| > Crypto enables anyone to store money with minimal third-party trust. This freedom acts as a check and balance on corruption and builds economic resilience In a world where cash is disappearing, this is crypto’s single validated value: in exchange for giving up the stability of a currency, you get the resilience of crypto. > decentralised Crypto protocols are governed by code that cannot be practically censored or easily changed. For example, you know exactly how many bitcoin will exist in 80 years Crypto has value in its interface with humans. (This is true of value, fundamentally.) Pretending it’s robotic money is a convenient fiction. If miners decide the number of Bitcoins needs to be increased, it will be increased. You can plead you’re on the real chain, the one as it was meant to be. But that is akin to refusing to convert your lira into Euros on principal. > we have never had a platform with standardized APIs and immutable open programs for finance This is almost entirely on account of regulation, not fundamental limits. There are some nonsense limits.

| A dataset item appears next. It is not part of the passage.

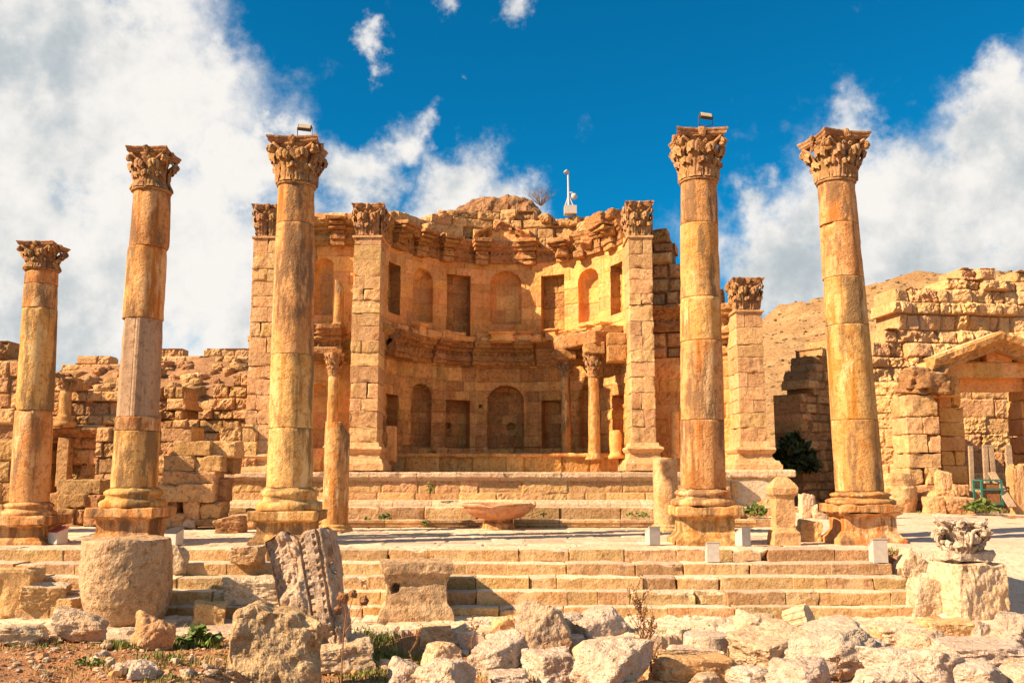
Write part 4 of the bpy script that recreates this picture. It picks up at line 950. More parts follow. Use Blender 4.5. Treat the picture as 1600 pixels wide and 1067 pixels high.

Crypto has done a good job of uncovering those, and they’re in the process of being fixed, e.g. FedNOW and T+1 settlement. |
I'm not one to call crypto protocols immutable, so I'm sort of with you. That's why I added 'practically' and 'easily' to that sentence.
Not even China was able to ban a decentralised chain. So I'm cautiously optimistic...
-- Edit --
Hadn't seen your first and third points.
1) & 3): Agree with your points. I'd just add that you don't have to speculate to use these networks for real day to day transactions. Also, i'm not bullish on incumbents innovating faster than these permissionless protocols.